Death of a Tree
“When an Old Friend Dies” was just published in the June issue of Psychological Perspectives. The article details an experience my husband and I had when an ancient valley oak fell last year. It is a tree we both loved. It grew next to a little pioneer farmhouse that we lived in while we built our current home. The tree itself was home to colonies of bees, to mourning doves and acorn woodpeckers, and, annoyingly, to a mockingbird who liked to sing her repertoire in the early hours of hot summer nights. A small shed had been built by the tree about 160 years ago, and this shed was probably the agent of the tree’s early demise. We mourned the tree, and in that mourning, used some of the biodynamic principles to make a preparation that has been very beneficial in this fourth year of severe drought in California. (See Making Barrel Compost, and Barrel Compost and Drought).
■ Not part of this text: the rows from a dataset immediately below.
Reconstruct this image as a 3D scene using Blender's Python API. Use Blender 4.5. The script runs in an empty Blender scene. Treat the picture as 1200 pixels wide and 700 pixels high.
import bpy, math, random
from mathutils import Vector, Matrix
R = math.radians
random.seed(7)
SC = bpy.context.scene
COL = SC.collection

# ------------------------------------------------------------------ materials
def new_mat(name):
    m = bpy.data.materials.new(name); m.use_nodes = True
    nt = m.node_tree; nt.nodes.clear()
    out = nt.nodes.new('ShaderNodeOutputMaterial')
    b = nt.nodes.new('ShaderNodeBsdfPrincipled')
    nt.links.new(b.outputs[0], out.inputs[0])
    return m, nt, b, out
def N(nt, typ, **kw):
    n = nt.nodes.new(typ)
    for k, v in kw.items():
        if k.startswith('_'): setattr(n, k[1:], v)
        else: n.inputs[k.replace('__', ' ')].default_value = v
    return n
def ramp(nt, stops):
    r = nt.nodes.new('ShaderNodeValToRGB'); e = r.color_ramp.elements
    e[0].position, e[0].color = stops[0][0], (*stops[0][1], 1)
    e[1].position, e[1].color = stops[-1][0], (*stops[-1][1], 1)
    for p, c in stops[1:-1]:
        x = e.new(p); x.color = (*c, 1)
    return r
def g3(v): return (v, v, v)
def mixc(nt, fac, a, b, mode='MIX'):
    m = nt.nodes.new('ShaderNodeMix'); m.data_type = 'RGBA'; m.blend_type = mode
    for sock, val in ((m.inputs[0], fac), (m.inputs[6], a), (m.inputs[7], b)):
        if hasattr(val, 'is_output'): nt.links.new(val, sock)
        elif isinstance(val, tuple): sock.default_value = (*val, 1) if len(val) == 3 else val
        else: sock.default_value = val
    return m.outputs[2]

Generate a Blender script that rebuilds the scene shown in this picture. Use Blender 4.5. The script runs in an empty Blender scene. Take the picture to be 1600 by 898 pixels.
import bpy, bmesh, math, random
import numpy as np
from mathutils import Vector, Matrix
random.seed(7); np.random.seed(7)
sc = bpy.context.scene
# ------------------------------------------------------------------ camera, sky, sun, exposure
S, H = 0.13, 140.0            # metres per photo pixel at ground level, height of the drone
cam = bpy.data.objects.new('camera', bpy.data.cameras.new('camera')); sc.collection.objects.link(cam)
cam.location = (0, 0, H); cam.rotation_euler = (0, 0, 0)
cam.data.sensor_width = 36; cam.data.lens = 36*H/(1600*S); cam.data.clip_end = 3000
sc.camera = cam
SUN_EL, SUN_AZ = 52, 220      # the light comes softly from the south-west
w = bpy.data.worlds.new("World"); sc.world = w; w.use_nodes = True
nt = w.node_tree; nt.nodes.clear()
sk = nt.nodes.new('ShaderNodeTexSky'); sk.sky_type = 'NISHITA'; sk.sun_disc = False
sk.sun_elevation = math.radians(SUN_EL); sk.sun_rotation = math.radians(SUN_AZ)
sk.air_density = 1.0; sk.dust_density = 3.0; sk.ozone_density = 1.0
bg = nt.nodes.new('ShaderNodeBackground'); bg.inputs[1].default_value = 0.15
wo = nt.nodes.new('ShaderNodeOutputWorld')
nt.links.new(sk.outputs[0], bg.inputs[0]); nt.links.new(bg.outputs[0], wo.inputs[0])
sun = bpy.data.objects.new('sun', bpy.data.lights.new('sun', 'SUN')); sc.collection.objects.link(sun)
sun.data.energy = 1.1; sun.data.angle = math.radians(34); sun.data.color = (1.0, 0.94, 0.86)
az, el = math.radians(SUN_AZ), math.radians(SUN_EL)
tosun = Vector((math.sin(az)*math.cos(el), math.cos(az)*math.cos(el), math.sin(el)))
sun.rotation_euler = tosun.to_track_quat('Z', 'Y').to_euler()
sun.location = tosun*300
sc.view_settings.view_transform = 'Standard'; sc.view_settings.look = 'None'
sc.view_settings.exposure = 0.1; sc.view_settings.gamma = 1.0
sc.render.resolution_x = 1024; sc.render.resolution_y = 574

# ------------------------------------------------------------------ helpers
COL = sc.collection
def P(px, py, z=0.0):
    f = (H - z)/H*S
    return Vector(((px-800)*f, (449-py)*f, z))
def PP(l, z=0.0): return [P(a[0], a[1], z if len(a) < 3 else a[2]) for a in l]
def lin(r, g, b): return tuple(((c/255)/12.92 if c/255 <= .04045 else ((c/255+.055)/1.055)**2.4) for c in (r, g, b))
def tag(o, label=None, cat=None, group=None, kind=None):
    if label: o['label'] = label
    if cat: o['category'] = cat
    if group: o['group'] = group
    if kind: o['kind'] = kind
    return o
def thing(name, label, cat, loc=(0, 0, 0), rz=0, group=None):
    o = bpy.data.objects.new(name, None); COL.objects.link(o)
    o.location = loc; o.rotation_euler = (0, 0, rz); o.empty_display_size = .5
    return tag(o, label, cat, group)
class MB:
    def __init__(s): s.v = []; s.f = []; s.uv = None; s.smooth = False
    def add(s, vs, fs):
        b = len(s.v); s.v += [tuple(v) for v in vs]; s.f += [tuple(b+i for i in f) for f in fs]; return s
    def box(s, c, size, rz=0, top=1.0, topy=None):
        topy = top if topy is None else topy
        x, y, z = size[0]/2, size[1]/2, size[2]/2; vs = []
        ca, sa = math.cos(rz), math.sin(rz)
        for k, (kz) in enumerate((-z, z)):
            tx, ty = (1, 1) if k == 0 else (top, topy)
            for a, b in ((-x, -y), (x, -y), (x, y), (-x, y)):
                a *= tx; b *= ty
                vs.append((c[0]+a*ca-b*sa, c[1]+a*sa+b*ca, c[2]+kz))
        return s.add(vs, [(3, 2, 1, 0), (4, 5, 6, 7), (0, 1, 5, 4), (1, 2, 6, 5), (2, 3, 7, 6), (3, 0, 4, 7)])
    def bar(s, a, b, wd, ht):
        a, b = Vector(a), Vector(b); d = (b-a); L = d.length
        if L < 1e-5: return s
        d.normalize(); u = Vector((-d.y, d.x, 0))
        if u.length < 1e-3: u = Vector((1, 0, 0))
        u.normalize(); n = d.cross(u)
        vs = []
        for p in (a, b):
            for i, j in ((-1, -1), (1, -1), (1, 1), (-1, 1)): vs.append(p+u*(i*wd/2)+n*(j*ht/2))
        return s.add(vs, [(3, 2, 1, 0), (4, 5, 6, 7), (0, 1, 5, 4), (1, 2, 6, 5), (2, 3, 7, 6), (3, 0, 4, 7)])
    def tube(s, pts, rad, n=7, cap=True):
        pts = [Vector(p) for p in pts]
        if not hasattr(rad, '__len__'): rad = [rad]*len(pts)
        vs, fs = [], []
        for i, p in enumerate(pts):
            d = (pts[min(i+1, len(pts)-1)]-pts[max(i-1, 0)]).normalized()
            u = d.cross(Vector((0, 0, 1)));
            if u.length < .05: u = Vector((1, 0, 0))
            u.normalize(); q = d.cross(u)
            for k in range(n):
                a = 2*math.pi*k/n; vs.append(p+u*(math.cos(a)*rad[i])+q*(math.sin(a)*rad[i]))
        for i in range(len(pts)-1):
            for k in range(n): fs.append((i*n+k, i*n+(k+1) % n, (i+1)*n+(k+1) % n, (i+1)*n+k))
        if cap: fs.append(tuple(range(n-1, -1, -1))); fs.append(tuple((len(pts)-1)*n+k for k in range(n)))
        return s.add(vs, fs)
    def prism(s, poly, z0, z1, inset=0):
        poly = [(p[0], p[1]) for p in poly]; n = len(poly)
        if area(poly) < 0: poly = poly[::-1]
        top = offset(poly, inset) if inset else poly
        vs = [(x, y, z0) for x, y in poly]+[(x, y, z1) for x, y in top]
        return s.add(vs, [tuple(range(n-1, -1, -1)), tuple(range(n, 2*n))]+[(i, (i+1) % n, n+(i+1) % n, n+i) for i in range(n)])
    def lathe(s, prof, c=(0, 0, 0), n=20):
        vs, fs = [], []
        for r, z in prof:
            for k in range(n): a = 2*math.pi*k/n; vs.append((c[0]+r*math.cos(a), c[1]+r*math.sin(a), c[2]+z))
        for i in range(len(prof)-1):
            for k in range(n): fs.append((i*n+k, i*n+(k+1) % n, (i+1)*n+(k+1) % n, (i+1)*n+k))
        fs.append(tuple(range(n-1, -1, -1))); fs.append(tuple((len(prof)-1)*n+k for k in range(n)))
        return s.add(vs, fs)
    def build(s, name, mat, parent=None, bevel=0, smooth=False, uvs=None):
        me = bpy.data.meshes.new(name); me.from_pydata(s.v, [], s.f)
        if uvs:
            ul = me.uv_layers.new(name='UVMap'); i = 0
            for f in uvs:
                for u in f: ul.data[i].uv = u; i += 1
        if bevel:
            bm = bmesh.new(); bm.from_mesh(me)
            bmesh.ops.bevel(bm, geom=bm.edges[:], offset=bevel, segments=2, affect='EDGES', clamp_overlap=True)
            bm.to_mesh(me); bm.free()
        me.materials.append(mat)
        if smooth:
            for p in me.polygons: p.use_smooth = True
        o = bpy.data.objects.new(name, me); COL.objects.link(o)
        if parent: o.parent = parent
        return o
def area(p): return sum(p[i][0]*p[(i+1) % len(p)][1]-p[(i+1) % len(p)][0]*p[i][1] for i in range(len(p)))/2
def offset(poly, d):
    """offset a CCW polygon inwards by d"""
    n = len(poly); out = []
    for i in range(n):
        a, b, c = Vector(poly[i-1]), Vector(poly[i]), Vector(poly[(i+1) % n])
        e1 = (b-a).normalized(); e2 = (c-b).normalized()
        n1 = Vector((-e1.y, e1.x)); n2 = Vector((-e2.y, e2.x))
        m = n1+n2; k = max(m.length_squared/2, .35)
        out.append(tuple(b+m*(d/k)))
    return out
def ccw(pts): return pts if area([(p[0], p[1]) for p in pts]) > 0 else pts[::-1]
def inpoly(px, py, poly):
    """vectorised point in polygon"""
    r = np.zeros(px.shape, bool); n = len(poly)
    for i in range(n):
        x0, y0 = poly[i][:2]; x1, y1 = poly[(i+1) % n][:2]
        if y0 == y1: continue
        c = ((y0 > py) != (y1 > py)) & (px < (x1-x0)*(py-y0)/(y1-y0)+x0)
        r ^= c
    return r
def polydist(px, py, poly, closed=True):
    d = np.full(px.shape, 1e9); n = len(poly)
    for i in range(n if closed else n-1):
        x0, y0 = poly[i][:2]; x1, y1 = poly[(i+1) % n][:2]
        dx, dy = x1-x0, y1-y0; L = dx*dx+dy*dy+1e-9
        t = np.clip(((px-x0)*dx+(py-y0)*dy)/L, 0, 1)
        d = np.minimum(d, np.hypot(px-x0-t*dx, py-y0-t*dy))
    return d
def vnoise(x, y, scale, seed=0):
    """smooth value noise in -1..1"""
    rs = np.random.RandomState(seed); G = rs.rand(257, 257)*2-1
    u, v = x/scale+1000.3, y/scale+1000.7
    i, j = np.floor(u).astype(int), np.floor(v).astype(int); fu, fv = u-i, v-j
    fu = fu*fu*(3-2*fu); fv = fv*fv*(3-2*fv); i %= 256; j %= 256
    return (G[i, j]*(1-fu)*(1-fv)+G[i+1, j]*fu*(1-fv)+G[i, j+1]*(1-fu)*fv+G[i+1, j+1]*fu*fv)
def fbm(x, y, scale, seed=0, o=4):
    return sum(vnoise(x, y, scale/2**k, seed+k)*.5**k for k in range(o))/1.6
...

The article is a eulogy of sorts, but it is also a suggestion of the evolutionary possibilities of our times. The tree is a living entity. Goethe says it is an expression of a Being behind it. Relating to these Beings that live around us and that we so easily exploit necessitates an evolution of consciousness, one suggested in the story of the Fall from Paradise. This is critically important in our current crisis: Nature has needs and agendas of her own. She is not just here for our benefit, to be extracted from, but rather, to be related to. Or, as philosopher Dennis Klocek puts it, “The great theological question for millennia has been that, since nature has been separated from the divine by the Fall of the human from paradise, is the divine still present in nature as we experience it as human beings?”
You can access this article for free (at least, the first 50 people can!) at this link: Psychological Perspectives. Acknowledging spirit in matter is a rich experience, one that has helped us with our ranch and our farming, and perhaps can help us with our climate crisis.